[start of RECORDS]

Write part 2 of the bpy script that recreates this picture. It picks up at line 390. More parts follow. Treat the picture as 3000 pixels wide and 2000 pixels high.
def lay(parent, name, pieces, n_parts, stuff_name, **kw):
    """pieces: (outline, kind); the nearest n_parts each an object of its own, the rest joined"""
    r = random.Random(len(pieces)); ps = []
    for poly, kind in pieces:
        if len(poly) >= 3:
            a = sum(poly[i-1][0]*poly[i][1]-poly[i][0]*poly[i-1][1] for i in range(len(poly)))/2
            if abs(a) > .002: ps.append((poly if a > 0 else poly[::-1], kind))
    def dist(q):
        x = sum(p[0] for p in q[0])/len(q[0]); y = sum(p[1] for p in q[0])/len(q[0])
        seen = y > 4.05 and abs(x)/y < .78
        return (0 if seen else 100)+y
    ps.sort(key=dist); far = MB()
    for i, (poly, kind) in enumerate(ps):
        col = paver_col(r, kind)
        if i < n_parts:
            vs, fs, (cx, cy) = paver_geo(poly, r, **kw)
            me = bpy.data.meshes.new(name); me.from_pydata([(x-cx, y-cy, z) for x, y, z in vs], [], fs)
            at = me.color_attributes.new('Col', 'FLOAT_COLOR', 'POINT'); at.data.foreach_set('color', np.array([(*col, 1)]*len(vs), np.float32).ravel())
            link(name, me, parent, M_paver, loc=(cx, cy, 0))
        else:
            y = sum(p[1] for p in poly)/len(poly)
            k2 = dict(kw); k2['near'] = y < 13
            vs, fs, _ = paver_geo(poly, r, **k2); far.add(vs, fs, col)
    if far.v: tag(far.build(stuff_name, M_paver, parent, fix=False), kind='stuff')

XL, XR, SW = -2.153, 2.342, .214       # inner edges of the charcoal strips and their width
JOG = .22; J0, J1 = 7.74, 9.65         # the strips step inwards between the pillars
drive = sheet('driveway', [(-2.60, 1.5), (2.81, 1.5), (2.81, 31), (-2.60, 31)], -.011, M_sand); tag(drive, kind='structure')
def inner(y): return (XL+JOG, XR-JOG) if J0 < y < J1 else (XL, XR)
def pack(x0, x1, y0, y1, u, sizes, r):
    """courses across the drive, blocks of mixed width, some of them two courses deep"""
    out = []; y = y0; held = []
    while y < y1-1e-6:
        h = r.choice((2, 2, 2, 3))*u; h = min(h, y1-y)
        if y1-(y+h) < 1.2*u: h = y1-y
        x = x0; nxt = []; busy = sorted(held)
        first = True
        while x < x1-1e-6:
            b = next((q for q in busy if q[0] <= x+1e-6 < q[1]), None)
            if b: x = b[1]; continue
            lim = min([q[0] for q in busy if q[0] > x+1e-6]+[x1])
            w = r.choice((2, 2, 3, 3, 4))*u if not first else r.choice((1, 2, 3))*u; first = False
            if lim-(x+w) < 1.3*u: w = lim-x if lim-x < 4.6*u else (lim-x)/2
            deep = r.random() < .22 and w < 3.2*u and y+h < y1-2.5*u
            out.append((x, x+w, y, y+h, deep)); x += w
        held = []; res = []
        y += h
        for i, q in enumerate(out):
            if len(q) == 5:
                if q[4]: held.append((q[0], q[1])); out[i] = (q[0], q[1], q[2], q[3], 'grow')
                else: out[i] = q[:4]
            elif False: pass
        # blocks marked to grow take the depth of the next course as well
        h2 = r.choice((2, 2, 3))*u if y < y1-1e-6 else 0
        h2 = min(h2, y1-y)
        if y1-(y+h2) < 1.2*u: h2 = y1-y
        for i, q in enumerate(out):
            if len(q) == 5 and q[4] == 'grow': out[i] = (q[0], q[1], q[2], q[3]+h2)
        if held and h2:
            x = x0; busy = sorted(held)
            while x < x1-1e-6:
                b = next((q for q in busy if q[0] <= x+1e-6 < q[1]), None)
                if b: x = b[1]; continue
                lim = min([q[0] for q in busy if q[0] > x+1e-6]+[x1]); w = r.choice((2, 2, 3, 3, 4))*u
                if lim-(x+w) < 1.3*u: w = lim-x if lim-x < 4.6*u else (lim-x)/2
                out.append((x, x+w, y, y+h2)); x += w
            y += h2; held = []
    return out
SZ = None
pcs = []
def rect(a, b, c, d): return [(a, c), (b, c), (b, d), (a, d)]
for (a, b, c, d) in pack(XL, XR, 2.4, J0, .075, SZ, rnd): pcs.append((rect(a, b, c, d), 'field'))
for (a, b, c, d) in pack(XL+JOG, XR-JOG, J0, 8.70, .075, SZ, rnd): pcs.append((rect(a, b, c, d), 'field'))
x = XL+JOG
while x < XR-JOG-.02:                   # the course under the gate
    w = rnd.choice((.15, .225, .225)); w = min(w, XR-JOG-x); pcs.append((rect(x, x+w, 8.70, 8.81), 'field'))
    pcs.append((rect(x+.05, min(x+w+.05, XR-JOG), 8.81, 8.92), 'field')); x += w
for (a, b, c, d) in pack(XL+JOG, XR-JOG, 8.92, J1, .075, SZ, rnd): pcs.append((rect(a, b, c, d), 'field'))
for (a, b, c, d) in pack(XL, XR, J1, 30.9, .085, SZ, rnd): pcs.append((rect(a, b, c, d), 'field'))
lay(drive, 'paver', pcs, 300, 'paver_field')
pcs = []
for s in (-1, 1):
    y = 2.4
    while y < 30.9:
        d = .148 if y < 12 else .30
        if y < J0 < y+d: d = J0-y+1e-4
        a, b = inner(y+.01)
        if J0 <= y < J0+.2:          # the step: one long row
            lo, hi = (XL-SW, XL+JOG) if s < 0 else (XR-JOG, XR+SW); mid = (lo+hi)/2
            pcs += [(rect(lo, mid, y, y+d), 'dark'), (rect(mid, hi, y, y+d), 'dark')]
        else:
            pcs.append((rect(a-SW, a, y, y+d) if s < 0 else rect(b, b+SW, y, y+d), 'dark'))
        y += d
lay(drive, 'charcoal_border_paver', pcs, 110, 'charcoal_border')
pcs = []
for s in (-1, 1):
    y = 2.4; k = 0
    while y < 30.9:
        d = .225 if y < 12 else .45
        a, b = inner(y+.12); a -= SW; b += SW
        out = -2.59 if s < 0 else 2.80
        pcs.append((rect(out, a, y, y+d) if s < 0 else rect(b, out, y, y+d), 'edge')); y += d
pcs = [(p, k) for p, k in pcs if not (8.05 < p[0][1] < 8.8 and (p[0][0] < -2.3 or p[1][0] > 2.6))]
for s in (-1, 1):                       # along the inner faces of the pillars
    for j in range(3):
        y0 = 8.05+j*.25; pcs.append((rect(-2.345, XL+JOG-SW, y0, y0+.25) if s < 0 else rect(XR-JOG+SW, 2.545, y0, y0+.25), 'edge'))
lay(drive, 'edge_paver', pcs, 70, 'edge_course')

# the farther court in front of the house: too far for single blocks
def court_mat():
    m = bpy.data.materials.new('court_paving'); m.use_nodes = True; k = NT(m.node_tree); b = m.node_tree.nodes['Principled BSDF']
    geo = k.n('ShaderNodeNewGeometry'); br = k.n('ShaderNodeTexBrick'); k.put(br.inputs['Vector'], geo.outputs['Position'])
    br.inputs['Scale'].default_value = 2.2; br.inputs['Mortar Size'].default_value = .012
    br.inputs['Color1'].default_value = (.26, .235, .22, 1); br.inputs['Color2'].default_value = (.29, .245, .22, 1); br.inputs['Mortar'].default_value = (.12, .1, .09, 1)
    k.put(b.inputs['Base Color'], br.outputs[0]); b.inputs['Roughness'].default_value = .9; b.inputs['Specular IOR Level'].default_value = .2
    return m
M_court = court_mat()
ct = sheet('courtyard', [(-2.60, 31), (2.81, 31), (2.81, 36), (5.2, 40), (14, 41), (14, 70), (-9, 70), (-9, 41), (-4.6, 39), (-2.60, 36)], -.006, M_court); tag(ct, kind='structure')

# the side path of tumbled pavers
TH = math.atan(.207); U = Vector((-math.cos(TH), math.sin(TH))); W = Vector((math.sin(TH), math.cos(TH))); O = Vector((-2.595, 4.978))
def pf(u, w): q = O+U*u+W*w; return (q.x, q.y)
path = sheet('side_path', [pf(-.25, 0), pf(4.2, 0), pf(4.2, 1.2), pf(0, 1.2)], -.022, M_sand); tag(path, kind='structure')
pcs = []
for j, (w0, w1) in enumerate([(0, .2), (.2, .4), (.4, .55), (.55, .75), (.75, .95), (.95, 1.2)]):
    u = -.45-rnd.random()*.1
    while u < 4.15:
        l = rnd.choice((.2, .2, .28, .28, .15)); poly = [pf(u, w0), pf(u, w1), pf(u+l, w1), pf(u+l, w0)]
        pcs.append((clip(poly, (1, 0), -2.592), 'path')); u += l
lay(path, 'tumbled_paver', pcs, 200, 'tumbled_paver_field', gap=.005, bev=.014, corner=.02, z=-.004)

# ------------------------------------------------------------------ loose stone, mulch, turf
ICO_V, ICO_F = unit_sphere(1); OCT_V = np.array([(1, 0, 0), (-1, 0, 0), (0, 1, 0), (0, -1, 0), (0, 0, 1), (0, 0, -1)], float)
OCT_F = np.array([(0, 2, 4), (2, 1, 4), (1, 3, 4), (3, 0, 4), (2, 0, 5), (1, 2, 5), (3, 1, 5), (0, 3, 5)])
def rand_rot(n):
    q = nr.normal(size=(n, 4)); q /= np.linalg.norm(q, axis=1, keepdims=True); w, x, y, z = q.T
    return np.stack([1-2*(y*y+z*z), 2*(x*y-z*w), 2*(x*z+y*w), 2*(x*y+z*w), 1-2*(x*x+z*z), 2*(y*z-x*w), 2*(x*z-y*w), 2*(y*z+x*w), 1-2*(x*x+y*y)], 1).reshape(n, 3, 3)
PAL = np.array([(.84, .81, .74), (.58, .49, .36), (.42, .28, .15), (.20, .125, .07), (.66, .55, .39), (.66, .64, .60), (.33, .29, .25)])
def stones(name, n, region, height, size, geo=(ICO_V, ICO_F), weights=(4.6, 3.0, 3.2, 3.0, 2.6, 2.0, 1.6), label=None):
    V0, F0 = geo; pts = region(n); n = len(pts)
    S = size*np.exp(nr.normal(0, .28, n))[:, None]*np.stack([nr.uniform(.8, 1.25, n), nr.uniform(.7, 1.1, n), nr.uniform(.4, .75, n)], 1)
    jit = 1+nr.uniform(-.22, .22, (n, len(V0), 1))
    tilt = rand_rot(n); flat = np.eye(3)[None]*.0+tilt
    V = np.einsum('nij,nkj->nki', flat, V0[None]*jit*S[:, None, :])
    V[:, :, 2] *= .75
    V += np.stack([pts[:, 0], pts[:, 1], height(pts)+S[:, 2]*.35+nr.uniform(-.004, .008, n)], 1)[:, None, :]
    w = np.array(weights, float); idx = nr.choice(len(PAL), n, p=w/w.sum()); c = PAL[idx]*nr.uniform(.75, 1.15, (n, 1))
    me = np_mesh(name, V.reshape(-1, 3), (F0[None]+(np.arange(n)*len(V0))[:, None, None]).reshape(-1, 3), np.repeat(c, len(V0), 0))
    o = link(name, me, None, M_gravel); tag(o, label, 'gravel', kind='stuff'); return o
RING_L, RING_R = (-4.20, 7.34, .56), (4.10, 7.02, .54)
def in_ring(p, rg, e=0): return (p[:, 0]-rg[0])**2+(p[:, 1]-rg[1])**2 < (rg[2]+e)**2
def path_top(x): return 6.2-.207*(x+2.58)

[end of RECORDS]
[start of RECORDS]

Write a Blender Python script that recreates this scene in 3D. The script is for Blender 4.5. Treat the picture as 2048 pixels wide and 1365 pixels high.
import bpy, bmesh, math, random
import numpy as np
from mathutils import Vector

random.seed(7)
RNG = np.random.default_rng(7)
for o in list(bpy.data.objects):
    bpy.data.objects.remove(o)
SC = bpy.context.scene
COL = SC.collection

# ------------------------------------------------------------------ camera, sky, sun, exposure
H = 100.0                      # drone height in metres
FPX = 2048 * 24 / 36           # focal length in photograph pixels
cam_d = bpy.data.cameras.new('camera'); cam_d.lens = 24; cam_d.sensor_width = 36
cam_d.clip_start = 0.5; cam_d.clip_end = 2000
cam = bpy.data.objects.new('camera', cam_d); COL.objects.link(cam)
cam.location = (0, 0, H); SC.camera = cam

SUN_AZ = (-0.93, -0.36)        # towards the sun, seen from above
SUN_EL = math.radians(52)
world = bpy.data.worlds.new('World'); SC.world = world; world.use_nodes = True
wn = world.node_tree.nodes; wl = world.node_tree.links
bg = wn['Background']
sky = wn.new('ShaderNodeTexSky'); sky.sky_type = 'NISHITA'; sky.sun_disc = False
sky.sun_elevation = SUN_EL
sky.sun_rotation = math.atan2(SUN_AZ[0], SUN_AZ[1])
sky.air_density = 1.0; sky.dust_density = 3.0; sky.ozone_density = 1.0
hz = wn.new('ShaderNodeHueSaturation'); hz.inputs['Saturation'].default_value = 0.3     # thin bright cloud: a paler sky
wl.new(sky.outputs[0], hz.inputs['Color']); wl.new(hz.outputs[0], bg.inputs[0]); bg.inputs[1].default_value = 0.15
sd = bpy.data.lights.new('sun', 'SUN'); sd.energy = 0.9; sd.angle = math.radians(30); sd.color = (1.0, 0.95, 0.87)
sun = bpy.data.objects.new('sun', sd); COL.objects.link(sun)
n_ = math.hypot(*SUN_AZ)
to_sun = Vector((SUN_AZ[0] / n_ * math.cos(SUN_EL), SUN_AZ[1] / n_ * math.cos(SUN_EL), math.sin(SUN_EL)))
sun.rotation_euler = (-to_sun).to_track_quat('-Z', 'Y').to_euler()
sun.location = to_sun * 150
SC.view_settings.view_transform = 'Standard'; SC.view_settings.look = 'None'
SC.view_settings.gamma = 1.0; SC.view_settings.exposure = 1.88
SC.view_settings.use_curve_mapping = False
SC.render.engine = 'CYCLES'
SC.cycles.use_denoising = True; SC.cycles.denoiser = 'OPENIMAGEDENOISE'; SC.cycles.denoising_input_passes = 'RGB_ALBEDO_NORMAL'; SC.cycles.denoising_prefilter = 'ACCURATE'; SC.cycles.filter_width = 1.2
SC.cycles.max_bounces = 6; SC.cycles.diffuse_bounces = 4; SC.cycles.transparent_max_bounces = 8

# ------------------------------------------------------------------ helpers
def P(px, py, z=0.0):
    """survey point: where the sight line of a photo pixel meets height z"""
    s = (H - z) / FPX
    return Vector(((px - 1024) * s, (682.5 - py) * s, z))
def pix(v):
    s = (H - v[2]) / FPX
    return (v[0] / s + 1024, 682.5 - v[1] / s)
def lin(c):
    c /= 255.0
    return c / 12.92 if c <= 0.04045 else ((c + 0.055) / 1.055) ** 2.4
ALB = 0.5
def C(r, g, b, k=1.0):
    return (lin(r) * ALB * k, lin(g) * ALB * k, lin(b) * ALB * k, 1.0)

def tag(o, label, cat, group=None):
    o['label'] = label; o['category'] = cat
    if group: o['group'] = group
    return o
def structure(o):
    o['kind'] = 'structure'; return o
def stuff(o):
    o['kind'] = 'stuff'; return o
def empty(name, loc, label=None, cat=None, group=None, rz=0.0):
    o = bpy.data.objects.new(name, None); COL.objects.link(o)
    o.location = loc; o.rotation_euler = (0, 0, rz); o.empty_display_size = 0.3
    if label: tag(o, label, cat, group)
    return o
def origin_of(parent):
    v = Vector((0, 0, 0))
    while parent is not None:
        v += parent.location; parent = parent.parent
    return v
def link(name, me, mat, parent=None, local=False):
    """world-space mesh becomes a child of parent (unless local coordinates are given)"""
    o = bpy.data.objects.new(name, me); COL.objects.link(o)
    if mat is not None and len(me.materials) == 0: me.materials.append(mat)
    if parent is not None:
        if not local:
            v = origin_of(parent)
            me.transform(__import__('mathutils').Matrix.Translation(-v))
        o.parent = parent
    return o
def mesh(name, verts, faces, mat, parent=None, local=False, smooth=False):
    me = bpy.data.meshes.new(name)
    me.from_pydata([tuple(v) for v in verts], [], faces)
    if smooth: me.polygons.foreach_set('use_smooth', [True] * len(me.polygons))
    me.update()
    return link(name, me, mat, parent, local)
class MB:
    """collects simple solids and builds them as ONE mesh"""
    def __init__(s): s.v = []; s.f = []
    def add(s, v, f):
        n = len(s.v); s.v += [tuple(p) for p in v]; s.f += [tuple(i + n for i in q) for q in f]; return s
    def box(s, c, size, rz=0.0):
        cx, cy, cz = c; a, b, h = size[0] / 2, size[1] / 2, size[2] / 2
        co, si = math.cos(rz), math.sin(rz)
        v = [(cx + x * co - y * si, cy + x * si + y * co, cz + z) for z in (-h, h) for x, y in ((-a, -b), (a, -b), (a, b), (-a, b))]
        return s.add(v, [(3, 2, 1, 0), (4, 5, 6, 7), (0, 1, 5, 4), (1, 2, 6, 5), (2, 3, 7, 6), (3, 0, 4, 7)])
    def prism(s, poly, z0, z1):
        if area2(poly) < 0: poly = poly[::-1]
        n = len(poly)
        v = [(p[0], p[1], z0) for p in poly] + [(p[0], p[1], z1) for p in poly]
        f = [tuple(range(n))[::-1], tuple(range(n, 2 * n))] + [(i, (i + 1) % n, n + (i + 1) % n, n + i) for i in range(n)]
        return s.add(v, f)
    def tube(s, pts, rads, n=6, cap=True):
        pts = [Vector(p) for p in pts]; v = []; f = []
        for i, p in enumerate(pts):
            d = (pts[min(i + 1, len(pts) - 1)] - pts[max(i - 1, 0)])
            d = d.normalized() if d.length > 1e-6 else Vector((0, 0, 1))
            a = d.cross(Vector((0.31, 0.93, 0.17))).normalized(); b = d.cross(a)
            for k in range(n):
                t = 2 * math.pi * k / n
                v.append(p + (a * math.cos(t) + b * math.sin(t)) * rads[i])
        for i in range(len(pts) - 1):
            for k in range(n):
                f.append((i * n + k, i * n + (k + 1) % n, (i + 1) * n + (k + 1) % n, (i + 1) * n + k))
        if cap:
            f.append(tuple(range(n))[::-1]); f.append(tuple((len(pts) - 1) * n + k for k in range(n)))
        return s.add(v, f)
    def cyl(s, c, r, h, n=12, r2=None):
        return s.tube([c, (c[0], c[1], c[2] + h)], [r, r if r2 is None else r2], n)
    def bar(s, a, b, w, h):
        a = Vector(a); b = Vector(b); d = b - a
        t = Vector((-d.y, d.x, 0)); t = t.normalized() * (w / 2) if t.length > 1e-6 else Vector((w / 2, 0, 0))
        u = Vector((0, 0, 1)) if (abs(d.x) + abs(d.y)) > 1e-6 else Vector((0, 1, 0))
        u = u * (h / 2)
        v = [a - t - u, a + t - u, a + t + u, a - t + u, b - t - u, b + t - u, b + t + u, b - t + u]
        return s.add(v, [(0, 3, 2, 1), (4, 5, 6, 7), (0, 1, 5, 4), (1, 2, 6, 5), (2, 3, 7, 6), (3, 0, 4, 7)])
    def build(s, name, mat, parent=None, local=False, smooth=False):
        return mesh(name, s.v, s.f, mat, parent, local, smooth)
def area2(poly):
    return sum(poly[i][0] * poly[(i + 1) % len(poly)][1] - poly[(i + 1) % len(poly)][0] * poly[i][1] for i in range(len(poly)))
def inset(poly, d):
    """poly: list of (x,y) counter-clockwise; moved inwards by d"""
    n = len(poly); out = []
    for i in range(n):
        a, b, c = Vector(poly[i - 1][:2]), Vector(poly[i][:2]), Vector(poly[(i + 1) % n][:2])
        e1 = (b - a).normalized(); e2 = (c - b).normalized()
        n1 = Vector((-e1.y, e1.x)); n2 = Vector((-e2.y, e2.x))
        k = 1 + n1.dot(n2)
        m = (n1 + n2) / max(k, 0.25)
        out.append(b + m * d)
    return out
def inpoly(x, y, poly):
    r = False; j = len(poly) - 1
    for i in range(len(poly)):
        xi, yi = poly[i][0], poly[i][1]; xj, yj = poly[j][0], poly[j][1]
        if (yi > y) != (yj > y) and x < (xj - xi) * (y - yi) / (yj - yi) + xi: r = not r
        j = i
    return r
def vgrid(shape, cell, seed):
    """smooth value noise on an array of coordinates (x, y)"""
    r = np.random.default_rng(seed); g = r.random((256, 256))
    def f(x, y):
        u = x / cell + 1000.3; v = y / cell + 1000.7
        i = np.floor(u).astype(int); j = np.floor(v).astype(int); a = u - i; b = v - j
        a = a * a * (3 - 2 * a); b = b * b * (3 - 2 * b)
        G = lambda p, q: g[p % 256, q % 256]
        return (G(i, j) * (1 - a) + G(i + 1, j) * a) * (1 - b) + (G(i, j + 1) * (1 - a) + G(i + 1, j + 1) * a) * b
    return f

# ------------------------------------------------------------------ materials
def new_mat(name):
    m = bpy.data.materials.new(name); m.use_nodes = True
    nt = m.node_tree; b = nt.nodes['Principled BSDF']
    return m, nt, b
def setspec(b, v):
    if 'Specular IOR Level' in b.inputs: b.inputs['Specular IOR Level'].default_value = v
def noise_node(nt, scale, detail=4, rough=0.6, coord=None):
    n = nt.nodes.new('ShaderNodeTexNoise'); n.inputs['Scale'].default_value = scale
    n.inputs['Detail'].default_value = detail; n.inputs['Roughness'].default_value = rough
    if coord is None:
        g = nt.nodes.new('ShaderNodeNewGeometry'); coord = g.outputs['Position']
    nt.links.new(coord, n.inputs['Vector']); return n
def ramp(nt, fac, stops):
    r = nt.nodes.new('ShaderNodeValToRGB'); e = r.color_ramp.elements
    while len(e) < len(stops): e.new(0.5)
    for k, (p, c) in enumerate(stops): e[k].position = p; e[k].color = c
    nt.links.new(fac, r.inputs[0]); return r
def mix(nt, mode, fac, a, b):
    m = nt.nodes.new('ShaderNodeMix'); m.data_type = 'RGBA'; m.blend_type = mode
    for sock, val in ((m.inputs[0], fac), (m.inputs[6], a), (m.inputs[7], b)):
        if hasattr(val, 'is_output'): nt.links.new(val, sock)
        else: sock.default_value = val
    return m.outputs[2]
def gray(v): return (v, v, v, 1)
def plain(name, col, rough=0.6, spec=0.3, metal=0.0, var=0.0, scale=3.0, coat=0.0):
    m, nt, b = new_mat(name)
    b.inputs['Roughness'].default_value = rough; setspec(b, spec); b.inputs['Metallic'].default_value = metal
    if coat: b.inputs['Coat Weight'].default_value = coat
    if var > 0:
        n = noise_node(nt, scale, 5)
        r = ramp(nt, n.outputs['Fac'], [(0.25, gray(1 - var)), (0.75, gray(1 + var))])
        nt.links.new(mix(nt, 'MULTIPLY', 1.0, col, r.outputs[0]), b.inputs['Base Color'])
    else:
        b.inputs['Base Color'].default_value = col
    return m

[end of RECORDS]

## [EXERCISE PROMPT]
From the line with "Write a Blender" through the line with "COL = SC.collection", repeat every line exactly, both ends included, and nothing outside that range.

## [TASK OUTPUT]
Write a Blender Python script that recreates this scene in 3D. The script is for Blender 4.5. Treat the picture as 2048 pixels wide and 1365 pixels high.
import bpy, bmesh, math, random
import numpy as np
from mathutils import Vector

random.seed(7)
RNG = np.random.default_rng(7)
for o in list(bpy.data.objects):
    bpy.data.objects.remove(o)
SC = bpy.context.scene
COL = SC.collection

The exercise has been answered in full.